FT Strategies can give other businesses advice on how they can grow their data and direct-to-consumer arms. Current clients ranging from other publishers, such as Nordic media company Bonnier Group and London’s V&A Museum. The FT is also in talks with other businesses outside the publishing industry. Everyone’s a media company now, after all.
“Understanding customers in a DTC way, rather than when you’re looking at an audience in aggregate, or even in segments, is very different,” said Tom Betts, Financial Times chief data officer, told the Digiday Publishing Summit Europe in Budapest, Hungary.
As the FT’s subscription strategy moved away from a metered model to making paid trials the main focus around four-and-a-half years ago, a deeper look at reader engagement became the guiding principle across the business.
The FT’s newer, customer-centric metrics look at three different dimensions of usage: When the user last read a story (recency); how often the user is visiting (frequency); and how many paid articles they read (consumption.) Those three components are put together to calculate a score to identify when the reader is likely to buy or cancel a subscription, Betts said.
“Our company-wide focus is the number of people that have crossed that tipping point to becoming engaged,” Betts said. “For us, that’s the thing that makes the biggest commercial difference to our business.”
The FT is trying to focus on the very early stages of retention. Much like starting a gym membership, it’s about trying to get readers into a regular routine within the first 30 days of signing up.
“The first [month] is always the hardest,” said Betts. “Once you get people over into month two or month three it definitely gets easier.”
First-month retention tactics have included pushing readers to download the app or sign up to newsletters.
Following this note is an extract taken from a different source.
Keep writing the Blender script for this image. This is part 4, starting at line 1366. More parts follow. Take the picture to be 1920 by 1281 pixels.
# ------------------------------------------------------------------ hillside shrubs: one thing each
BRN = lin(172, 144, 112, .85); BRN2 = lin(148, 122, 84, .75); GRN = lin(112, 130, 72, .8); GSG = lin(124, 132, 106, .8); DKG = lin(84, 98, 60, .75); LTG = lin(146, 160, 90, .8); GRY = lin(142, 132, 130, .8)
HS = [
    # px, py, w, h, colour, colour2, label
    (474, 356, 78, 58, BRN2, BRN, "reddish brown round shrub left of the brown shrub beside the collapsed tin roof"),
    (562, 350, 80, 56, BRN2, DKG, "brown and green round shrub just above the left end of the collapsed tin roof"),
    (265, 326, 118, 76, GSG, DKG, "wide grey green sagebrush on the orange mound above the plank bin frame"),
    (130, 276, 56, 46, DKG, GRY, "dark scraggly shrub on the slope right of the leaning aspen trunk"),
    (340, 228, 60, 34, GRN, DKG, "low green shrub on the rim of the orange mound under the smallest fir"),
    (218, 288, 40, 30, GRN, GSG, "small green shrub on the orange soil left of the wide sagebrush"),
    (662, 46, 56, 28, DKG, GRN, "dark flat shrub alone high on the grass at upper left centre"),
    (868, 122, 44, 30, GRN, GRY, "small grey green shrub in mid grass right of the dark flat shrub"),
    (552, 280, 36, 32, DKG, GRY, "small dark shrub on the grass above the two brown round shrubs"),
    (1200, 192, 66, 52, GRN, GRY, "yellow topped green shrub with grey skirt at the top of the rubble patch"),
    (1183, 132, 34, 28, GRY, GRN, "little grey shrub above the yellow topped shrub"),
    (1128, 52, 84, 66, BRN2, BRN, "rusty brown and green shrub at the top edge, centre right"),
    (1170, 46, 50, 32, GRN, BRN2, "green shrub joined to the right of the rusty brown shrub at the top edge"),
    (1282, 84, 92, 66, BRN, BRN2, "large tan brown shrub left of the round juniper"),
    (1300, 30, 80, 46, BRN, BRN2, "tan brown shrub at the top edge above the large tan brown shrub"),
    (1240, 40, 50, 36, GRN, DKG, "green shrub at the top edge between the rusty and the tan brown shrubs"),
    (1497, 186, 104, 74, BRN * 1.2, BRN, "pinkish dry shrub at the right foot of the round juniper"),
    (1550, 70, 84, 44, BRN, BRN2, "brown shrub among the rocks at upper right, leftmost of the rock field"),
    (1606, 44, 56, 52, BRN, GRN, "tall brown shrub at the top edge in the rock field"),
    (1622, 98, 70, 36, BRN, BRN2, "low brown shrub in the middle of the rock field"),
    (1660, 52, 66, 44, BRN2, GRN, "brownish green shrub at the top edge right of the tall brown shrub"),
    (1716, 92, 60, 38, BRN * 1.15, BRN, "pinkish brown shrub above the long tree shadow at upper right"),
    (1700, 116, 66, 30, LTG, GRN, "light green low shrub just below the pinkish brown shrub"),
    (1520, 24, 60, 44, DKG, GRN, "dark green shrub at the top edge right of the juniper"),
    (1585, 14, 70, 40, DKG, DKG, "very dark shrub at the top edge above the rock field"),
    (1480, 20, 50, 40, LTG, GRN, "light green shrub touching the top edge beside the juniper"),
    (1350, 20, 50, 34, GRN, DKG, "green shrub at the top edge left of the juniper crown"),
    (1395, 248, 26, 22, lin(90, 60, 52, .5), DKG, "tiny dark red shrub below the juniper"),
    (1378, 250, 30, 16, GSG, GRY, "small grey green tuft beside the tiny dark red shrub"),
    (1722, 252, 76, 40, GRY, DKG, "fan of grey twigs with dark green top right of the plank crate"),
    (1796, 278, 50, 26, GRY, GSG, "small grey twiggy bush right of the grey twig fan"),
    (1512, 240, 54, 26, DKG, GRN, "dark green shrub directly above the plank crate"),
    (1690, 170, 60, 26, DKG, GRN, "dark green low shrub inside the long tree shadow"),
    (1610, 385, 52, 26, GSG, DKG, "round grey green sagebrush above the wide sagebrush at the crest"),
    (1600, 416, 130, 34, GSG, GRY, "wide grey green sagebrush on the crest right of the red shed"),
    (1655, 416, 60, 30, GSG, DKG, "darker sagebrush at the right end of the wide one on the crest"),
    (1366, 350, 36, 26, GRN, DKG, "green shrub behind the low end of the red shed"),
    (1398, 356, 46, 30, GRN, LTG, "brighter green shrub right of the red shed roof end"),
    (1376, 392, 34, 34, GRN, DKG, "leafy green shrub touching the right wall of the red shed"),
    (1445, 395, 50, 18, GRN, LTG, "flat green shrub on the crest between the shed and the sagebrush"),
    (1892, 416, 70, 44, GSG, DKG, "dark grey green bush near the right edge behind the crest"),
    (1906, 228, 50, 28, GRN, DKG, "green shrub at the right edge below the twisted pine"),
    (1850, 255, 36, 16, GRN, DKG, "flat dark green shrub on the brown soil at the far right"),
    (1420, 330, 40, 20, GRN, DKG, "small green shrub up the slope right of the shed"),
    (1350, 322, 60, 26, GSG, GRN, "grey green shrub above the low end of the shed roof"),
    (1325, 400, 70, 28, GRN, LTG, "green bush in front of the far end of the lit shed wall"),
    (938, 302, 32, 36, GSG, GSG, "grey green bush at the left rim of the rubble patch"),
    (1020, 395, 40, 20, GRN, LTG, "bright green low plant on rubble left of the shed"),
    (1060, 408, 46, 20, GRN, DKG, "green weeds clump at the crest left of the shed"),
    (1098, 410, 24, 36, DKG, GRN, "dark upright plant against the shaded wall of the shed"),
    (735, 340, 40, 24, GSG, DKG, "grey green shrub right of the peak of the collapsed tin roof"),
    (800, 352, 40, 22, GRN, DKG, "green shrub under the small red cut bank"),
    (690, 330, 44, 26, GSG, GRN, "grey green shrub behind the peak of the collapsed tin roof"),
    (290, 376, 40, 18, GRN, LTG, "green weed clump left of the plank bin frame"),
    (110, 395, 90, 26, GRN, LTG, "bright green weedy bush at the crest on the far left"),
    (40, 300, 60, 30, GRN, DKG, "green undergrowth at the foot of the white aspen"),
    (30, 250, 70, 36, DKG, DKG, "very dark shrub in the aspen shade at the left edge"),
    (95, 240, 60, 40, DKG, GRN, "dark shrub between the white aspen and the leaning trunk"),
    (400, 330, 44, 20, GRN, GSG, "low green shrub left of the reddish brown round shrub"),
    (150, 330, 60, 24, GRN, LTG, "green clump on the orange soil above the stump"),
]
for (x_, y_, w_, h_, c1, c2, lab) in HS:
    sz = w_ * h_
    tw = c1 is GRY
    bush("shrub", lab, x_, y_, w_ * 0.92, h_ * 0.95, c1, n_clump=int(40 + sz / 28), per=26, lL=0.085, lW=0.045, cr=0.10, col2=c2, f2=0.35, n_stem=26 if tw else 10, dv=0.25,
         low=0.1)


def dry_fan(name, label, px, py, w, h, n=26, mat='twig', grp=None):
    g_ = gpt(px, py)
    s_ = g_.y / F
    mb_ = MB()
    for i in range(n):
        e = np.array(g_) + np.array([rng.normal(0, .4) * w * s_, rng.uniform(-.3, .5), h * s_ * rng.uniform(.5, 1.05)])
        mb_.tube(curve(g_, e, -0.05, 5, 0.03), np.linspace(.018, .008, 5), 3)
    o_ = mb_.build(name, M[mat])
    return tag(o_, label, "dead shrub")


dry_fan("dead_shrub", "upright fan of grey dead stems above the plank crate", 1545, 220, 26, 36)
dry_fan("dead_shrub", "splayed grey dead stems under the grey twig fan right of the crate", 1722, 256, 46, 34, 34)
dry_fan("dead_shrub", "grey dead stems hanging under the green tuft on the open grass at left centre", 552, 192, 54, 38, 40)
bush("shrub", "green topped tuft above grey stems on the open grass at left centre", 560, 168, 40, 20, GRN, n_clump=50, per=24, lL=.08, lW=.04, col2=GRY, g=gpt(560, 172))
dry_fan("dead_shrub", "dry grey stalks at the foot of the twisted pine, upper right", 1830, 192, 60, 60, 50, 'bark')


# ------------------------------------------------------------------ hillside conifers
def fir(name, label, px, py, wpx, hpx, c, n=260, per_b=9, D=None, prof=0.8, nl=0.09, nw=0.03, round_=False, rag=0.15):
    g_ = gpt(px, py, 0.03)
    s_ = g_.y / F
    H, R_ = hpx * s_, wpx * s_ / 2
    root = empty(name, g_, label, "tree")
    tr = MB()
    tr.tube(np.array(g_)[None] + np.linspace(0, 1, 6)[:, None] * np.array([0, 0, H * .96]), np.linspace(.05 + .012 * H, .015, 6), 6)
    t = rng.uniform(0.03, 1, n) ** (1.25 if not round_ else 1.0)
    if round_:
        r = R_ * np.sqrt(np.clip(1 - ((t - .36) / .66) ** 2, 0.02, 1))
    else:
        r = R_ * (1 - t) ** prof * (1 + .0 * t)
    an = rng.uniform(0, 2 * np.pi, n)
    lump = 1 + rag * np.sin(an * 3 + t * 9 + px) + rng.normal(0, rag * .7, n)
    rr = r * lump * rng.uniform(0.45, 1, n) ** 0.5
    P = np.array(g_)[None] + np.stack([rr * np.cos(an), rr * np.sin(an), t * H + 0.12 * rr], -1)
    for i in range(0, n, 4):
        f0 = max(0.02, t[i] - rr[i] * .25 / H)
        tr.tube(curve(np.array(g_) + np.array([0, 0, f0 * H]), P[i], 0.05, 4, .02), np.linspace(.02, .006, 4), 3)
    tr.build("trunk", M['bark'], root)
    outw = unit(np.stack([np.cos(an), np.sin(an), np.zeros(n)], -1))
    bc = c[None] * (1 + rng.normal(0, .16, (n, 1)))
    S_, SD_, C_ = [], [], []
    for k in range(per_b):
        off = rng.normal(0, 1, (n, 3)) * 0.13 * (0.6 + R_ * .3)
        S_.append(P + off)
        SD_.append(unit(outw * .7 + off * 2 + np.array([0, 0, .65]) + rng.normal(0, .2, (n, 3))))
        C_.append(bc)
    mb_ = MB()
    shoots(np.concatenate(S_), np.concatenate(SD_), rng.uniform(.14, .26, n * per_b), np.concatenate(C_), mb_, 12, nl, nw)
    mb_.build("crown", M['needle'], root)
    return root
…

The FT’s contact-center has been trained to walk new subscribers through aspects of the product they may not have discovered yet.
“These things actually cost money to do but actually make a big difference to retention because people are getting value from our product and therefore want to stick around,” Betts said.
Now the FT is looking to take its subscription learnings and apply them to other businesses through FT Strategies, a new consultancy division comprising of both internal and external practitioners.
The FT’s own DTC strategy was also a two-way street of inside and outside expertise. Betts, for example, had experience in telcos before switching to publishing and he says it took “a very long time” before he hired someone from within the media world to his team.
“I was staggered when I came into the news-publishing world and was like: How come you don’t understand how to describe value? How do you not have a lifetime-value model? This is the bare bones of the way you run a telco and that was really how we set about building some of the techniques and tools we needed to change the model for monetizing content,” he said.